According to Watson’s study, about three quarters, or about $75.5 million, of the projected $100 million investment is potentially recoverable by way of development charges—earned from the sale of new homes and commercial buildings. (Potentially being the keyword here.) Existing waterworks customers are on the hook for about $18.5 million—that is an investment that will enhance the system for current Wellington waterworks customers, including boosting water pressure and prolonging the viability of the overall system.
But the risk exposure to existing waterworks customers doesn’t stop at $18.5 million. While $75.5 million may be recoverable—in theory—there can be no certainty how much will be collected.
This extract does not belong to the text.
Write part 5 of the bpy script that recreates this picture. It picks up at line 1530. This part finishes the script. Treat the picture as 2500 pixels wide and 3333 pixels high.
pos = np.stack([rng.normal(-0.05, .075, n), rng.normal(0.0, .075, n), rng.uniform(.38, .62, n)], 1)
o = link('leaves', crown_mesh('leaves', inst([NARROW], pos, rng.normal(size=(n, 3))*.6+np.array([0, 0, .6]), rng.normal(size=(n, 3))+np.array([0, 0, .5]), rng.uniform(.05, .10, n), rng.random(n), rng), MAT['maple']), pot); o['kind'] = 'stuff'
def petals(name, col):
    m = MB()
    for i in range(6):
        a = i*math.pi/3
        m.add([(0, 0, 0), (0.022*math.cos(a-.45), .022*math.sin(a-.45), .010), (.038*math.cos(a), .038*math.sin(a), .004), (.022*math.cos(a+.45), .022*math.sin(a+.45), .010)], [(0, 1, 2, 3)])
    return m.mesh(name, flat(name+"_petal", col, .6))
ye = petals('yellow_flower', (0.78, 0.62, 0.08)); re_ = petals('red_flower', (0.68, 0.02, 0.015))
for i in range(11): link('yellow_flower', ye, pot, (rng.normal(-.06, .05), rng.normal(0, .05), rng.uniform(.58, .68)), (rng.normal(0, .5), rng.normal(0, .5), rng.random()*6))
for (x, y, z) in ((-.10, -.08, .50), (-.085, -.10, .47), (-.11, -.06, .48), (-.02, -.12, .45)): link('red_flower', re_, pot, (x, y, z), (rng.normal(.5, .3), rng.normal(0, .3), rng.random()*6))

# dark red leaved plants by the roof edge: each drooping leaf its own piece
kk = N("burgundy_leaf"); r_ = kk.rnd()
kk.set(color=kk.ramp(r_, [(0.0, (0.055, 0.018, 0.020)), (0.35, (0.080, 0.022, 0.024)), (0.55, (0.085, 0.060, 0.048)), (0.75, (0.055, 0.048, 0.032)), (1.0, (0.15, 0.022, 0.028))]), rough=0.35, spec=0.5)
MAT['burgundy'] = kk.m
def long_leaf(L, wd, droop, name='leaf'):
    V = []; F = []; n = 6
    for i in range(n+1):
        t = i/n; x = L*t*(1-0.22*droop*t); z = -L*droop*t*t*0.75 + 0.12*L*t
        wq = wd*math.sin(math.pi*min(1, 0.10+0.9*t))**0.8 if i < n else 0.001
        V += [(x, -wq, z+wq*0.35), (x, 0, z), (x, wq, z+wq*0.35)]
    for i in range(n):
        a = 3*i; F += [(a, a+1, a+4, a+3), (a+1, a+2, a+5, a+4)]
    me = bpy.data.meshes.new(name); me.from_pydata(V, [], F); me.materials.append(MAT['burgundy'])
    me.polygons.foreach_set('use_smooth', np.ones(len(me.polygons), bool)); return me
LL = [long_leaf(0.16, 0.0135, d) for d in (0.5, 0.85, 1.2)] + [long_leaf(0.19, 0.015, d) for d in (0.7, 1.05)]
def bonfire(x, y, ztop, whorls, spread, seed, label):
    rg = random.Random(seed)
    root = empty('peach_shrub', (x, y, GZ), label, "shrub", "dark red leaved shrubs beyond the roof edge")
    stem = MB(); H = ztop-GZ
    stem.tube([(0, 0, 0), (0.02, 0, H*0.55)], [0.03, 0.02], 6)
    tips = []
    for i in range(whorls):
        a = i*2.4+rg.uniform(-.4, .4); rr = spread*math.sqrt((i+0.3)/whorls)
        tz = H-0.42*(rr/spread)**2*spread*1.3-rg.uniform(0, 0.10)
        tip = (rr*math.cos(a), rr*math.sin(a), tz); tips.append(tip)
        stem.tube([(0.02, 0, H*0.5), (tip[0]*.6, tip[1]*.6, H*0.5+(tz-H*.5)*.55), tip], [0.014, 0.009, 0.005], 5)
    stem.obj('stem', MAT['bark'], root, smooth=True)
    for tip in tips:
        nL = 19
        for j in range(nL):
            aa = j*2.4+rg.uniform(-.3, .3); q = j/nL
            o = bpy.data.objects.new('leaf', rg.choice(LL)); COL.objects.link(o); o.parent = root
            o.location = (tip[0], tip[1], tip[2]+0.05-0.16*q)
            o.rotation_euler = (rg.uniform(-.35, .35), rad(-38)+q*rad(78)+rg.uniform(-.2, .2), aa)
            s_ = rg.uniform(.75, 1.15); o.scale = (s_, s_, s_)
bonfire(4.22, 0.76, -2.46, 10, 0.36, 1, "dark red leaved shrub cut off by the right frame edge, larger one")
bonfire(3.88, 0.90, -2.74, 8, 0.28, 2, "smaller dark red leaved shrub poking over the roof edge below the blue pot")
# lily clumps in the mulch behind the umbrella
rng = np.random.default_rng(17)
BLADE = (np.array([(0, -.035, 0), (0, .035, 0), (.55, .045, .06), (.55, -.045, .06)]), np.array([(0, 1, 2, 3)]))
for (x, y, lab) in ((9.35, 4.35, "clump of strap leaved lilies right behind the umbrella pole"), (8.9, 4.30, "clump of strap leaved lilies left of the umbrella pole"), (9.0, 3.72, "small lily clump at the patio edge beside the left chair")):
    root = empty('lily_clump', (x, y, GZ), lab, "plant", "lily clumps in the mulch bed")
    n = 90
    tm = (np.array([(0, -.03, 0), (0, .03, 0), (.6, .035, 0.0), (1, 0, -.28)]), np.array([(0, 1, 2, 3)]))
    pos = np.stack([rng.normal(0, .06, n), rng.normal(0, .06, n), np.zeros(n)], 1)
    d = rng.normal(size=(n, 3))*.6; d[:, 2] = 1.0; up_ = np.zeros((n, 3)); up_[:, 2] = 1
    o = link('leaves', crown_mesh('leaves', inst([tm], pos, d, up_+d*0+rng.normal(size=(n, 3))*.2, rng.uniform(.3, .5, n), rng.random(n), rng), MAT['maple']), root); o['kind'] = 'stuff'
Shire Hall is set to spend about $70 million on Phase 1 over the next three years. Every dollar that Shire Hall invests and subsequently fails to collect from developers must be carried by existing waterworks customers. Forever.
To offset this risk, Shire Hall is negotiating with developers to secure a portion of the $75.5 million upfront in exchange for certainty regarding when developers can connect to this system—and sell their homes.
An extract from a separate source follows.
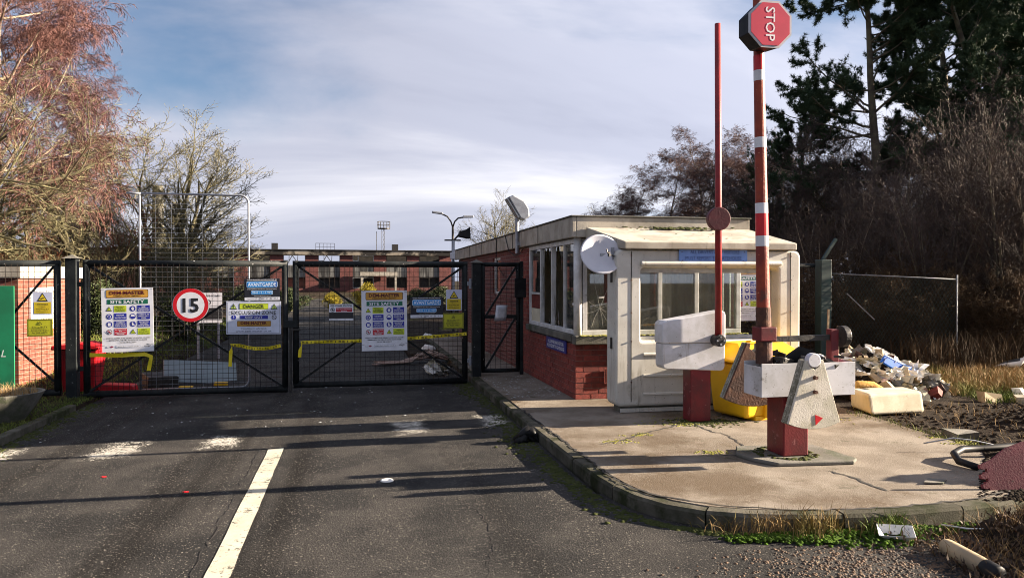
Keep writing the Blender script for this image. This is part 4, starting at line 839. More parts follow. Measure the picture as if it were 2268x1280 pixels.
pr = post('square black post at the right gate hinge by the kerb', 2.03, 0.15, 0.0, 2.04)
for z in (0.35, 1.65):
    mb = MB(); mb.box(-4.16, -4.06, 12.87, 12.93, z, z+0.07); pl.part('hinge', mb, M['black'], 0.006)
    mb = MB(); mb.box(1.86, 1.955, 12.87, 12.93, z, z+0.07); mb.tube((1.92, 12.86, z-0.05), (1.92, 12.86, z+0.12), 0.025, n=8); pr.part('hinge', mb, M['galv'], 0.004)
g3 = leaf('foot_gate', 'narrow black mesh foot gate between gate post and gatehouse', 2.12, 2.80, 0.16, 2.05, fr=0.035, brace='r', mid=1.12, y=12.98)
mb = MB(); mb.box(2.70, 2.90, 12.90, 12.95, 1.45, 1.78); g3.part('lock_box', mb, M['black_plastic'], 0.01)
mb = MB(); mb.box(2.80, 2.86, 12.95, 13.01, 0.12, 2.07); g3.part('closing_post', mb, M['black'], 0.005)
mb = MB()
n_ = 5; vs_ = []; 
for j in range(n_):
    for i in range(n_): vs_.append((2.34 + 0.20*i/(n_-1) + 0.035*j/(n_-1), 12.905 + 0.012*math.sin(i*2.1+j*1.7), 1.05 + 0.27*j/(n_-1)))
mb.add(vs_, [(j*n_+i, j*n_+i+1, (j+1)*n_+i+1, (j+1)*n_+i) for j in range(n_-1) for i in range(n_-1)])
o = solo('silver_notice', mb, M['silver_foil'], 'crumpled silver notice tied to the foot gate', 'notice', smooth=True); sm = o.modifiers.new('solid', 'SOLIDIFY'); sm.thickness = 0.003
# warning tape
def tape(label, pts, w=0.052, prints=True):
    P = [Vector(p) for p in pts]; mb = MB(); n = len(P); vs_ = []
    for i, p in enumerate(P):
        wob_ = 0.007*math.sin(i*1.9); d = (P[min(i+1, n-1)] - P[max(i-1, 0)]).normalized(); up = Vector((-d.z, 0, d.x)); up = up if abs(d.x) > 0.3 else Vector((1, 0, 0)); up = up if up.z >= 0 or abs(d.x) <= 0.3 else -up
        vs_ += [p - up*w/2 + Vector((0, wob_, 0)), p + up*w/2 - Vector((0, wob_, 0))]
    mb.add(vs_, [(2*i, 2*i+2, 2*i+3, 2*i+1) for i in range(n-1)])
    t = Thing('warning_tape', label, 'tape', P[0]); o = t.part('tape_ribbon', mb, vinyl((0.70, 0.56, 0.01))); sm = o.modifiers.new('solid', 'SOLIDIFY'); sm.thickness = 0.002
    if prints:
        mb = MB()
        for i in range(1, n-1):
            a, b = P[i], P[i+1] if i+1 < n else P[i]
            if abs((b-a).x) < 0.05: continue
            for q, hh in ((0.15, 0.012), (0.45, 0.012), (0.8, 0.03)):
                c = a.lerp(b, q); mb.obox((c.x, c.y-0.018, c.z + (0.010 if hh < 0.02 else 0)), ((b-a).length*(0.2 if hh < 0.02 else 0.06), 0.001, hh), (0, -math.atan2((b-a).z, (b-a).x), 0))
                if hh < 0.02: mb.obox((c.x, c.y-0.018, c.z - 0.012), ((b-a).length*0.22, 0.001, 0.010), (0, -math.atan2((b-a).z, (b-a).x), 0))
        t.part('printing', mb, vinyl((0.05, 0.04, 0.01)))
tape('yellow caution tape strung across the right gate leaf', [(-0.87, 12.83, 0.50), (-0.86, 12.83, 0.62), (-0.84, 12.83, 0.74)] + [(-0.84 + 2.69*k/14, 12.829, 0.745 + 0.10*k/14 - 0.03*math.sin(math.pi*k/14)) for k in range(1, 15)])
tape('short yellow caution tape with hanging end on the left gate leaf', [(-1.93, 12.80, 0.38), (-1.925, 12.80, 0.5), (-1.92, 12.80, 0.62), (-1.915, 12.80, 0.72)] + [(-1.90 + 0.74*k/6, 12.79, 0.75 - 0.09*math.sin(math.pi*k/7) - 0.01*k/6) for k in range(1, 7)])
tape('yellow caution tape behind the left site safety board', [(-3.98, 12.83, 0.60), (-3.6, 12.83, 0.585), (-3.2, 12.83, 0.60), (-3.10, 12.83, 0.56), (-3.12, 12.83, 0.45), (-3.14, 12.83, 0.34)], 0.06, False)
# green sheet in front of the left fence, with painted letters
mb = MB(); mb.box(-6.6, -5.0, 12.78, 12.80, 0.05, 1.66)
gs = Thing('green_board', 'flat green board against the left fence with white painted letters', 'board', (-5.8, 12.78, 0.05)); gs.part('sheet', mb, M['green_sheet'], 0.004)
V_, F_ = text_geo('AL', 0.0); mb = MB(); mb.add([(-5.29 + (p[0]+p[1]*0.25)*0.15, 12.777, 0.60 + p[1]*0.15) for p in V_], F_); gs.part('lettering', mb, vinyl((0.75, 0.8, 0.75)))

# ------------------------------------------------------------------ satellite dish and lamp on the gatehouse
di = Thing('satellite_dish', 'pale satellite dish on the left edge of the booth', 'dish', (2.96, 9.0, 2.06))
mb = MB(); n = 32; prof = [(0.0, 0.045), (0.07, 0.042), (0.14, 0.03), (0.20, 0.013), (0.245, -0.008), (0.262, -0.012), (0.262, -0.02), (0.24, -0.018), (0.14, 0.02), (0.0, 0.034)]
# bowl opens towards +z here, then is turned to face the camera side, the sky and a little of the sun
prof = [(r, -h) for r, h in prof]; mb.lathe(prof, n=n)
Md = Vector((-0.05, -0.93, 0.36)).to_track_quat('Z', 'Y').to_matrix().to_4x4(); mb.xform(Md)
di.part('bowl', mb, M['dish'], smooth=True, local=True)
mb = MB(); mb.path([(0.16, -0.03, -0.02), (0.07, -0.16, -0.005), (0.035, -0.20, -0.005), (0.01, -0.215, 0.02), (0.0, -0.21, 0.06)], 0.008, 6); mb.tube((0.035, -0.20, -0.03), (0.035, -0.20, 0.03), 0.016, n=8); di.part('feed_arm', mb, M['dark_metal'], local=True)
mb = MB(); mb.bar((0.0, 0.04, 0.0), (0.20, 0.06, 0.0), 0.035); mb.box(0.14, 0.165, -0.02, 0.10, -0.07, 0.09); di.part('bracket', mb, M['galv'], local=True)

fl = Thing('wall_floodlight', 'grey floodlight on a short pole above the gatehouse fascia', 'lamp', (2.82, 13.3, 2.2))
mb = MB(); mb.tube((2.82, 13.3, 2.22), (2.82, 13.3, 2.84), 0.035, n=10); mb.box(2.82, 2.87, 13.25, 13.35, 2.36, 2.42); fl.part('pole', mb, M['galv'], smooth=False)
mb = MB(); pts = [(-0.20, 0.16), (-0.13, 0.22), (0.10, -0.02), (0.16, -0.16), (0.05, -0.20), (-0.03, -0.17)]
mb = MB(); mb.prism([(-0.24, 0.20), (-0.15, 0.235), (0.05, 0.13), (0.13, 0.0), (0.14, -0.14), (0.05, -0.2), (-0.02, -0.17)], -0.13, 0.13, 'y'); mb.xform(Matrix.Translation((2.88, 13.3, 3.0))); hd = fl.part('lamp_head', mb, M['galv'], 0.02, seg=3)
mb = MB(); mb.prism([(-0.25, 0.17), (-0.235, 0.19), (-0.02, -0.155), (-0.045, -0.16)], -0.11, 0.11, 'y'); mb.xform(Matrix.Translation((2.868, 13.3, 3.0))); fl.part('lens', mb, M['alu'], parent=hd)

# ------------------------------------------------------------------ barrier beside the booth
b1 = Thing('road_barrier', 'white barrier cabinet with thin raised red arm beside the booth', 'barrier', (3.95, 8.45, 0.12), group='raised road barriers')
mb = MB(); mb.box(3.78, 4.03, 8.21, 8.43, 0.12, 0.74); b1.part('column', mb, M['red'], 0.012)
mb = MB(); mb.prism([(3.435, 1.024), (3.435, 0.78), (3.45, 0.745), (3.485, 0.733), (4.15, 0.70), (4.185, 0.712), (4.20, 0.75), (4.20, 1.024)], 8.205, 8.425, 'y'); b1.part('lower_cabinet', mb, M['white_metal'], 0.012, seg=3)
mb = MB(); mb.prism([(3.425, 1.026), (4.205, 1.026), (4.205, 1.345), (4.195, 1.38), (4.16, 1.395), (3.475, 1.285), (3.44, 1.27), (3.425, 1.24)], 8.195, 8.435, 'y'); b1.part('upper_cabinet', mb, M['white_metal'], 0.014, seg=3)
mb = MB(); mb.tube((4.08, 8.20, 1.06), (4.08, 8.07, 1.06), 0.07, n=24); hb = b1.part('hub', mb, M['dark_metal'], 0.006)
for a in range(0, 360, 90):
    mb = MB(); mb.tube((4.08 + 0.042*math.cos(R(a)), 8.07, 1.06 + 0.042*math.sin(R(a))), (4.08 + 0.042*math.cos(R(a)), 8.06, 1.06 + 0.042*math.sin(R(a))), 0.011, n=6); b1.part('bolt', mb, M['galv'], parent=hb)
mb = MB(); mb.path([(4.075, 8.12, 1.10), (4.07, 8.12, 2.8), (4.055, 8.12, 4.66)], [0.040, 0.037, 0.034], 14); ar = b1.part('arm', mb, M['arm_red'], smooth=True)
mb = MB(); mb.tube((4.036, 8.02, 2.44), (4.042, 8.10, 2.44), 0.132, n=28); b1.part('arm_disc', mb, M['disc_red'], 0.006, parent=ar)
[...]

This is a good thing. But less of a good thing than it appears. Of the $75.5 million Shire Hall hopes to collect in development charges for this project, just $46.3 million is recoverable from residential development—that is, new homes. How much they will commit upfront remains unclear.
But we know that fully $29.2 million is expected to come from commercial or non-residential development. Here it gets really hairy. The plan assumes a build-out of nearly a million square feet of new commercial development. To understand the audacity of this assumption, consider that the new grocery store in Picton comprises about 32,000 square feet. It would take 29 buildings of this stature to reach the plan’s target.
Bear in mind, too, that the last truly new commercial development in Wellington was the Tim Hortons and gas bar—together about 3,800 square feet—was built in 2015. Before that was the liquor store (5,000 square feet) and the Dairy Bar (3,000 square feet) in 2012. Wellington’s track record (12,000 square feet in a decade) suggests that commercial developers aren’t exactly burning down a path to Wellington’s door. At this pace,it will take more than 700years to amass the commercial development in the village imagined in the plan.
But it gets weirder.
Incredibly, prospective commercial developers will be asked to pay the highest commercial development charges of the 12 jurisdictions Watson surveyed. By a wide margin. Amazingly, the Wellington specific development charge means that a commercial developer will have to weigh spending $34 per square foot in development charge in this village versus about $10 in Picton, Rossmore or Bloomfield. It seems utterly implausible that any developer would spend an extra $1.2 million in development charges on a 50,000 square foot commercial building to do business in Wellington versus one of our neighbouring centres—let alone enough of them to construct a million square feet of commercial in this village.
So if these folks aren’t coming—who pays their share of the infrastructure investment? Well, Shire Hall has shrewdly inserted a bit of a safety valve in the plan. About $30 million—of the $100 million required by the master servicing plan—is being put on the shelf for the time being. If circumstances change or the market cools off—or commercial development fails to materialize—that phase can be extended, delayed, or scrapped altogether.
The plan relies, then, on seeing a vast and rapid expansion of new homes in Wellington. It means 2,591 new homes over the next two decades in this wee village. It is a big ask.
It is not as though we will crash into the ocean if this infrastructure plan goes awry. No one is likely to die or suffer injury. It is just money. Your money. And this place gets a bit less affordable.